$$DR_t= \frac{B_t}{P_t}-\frac{B_{t-1}}{P_{t-1}}\tag{1}$$
$$DR_t=\frac{NB_t}{P_t}- \pi_t\frac{B_{t-1}}{P_t}\tag{2}$$
Knowing that $\pi_t=\frac{P_t}{P_{t-1}}-1$ and $NB_t=B_t - B_{t-1}$, demonstrate that $(1)$ is equal to $(2)$.
So what I have done is substituted $\pi_t$ and $NB_t$ into $(2)$ to get:
$$DR_t= \frac{B_t - B_{t-1}}{P_t} - \left(\frac{Pt}{P_{t-1}} -1\right) \frac{B_{t-1}}{P_t}$$
After that I made the following equation:
$$\frac{B_t - B_{t-1}}{P_t} - \left(\frac{Pt}{P_{t-1}} -1 \right)\frac{B_{t-1}}{P_t} = \frac{B_t}{P_t} - \frac{B_{t-1}}{P_{t-1}}$$
Now I have been trying to solve this equation in a variety of ways, since the first thing I tried (moving everything to one side and try to factor it all out) did not work. But without success.
Normally, I would go to my professor for help, but since we have to hand this in first thing after the weekend and got the assignment last Friday, I do not have time to do it.

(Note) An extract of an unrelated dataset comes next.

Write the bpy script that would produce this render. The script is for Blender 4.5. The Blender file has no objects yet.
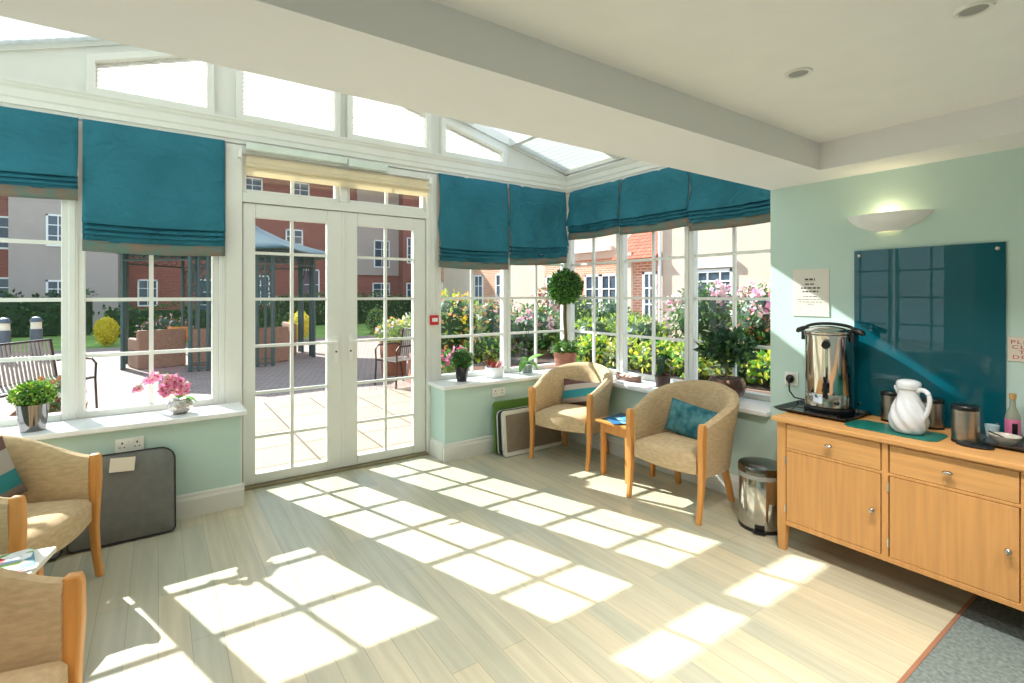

A hint or just some recommended reading material in order to finish the assignment would suffice as well.
Thanks :)
I don´t know what went wrong at your transformations. My steps are the following:
$$\frac{B_t - B_{t-1}}{P_t} - \left(\frac{P_t}{P_{t-1}} -1 \right)\frac{B_{t-1}}{P_t} $$
The first fraction can be splitted in two fractions:
$$\frac{B_t }{P_t}-\frac{B_{t-1}}{P_t} - \left(\frac{P_t}{P_{t-1}} -1 \right)\frac{B_{t-1}}{P_t} $$
Multiplying out the brackets
$$\frac{B_t }{P_t}\color{blue}{-\frac{B_{t-1}}{P_t}} - \frac{P_t}{P_{t-1}}\cdot \frac{B_{t-1}}{P_t} \color{blue}{+\frac{B_{t-1}}{P_t}}$$
The sum of the blue terms are equal to zero. Finally cancel out.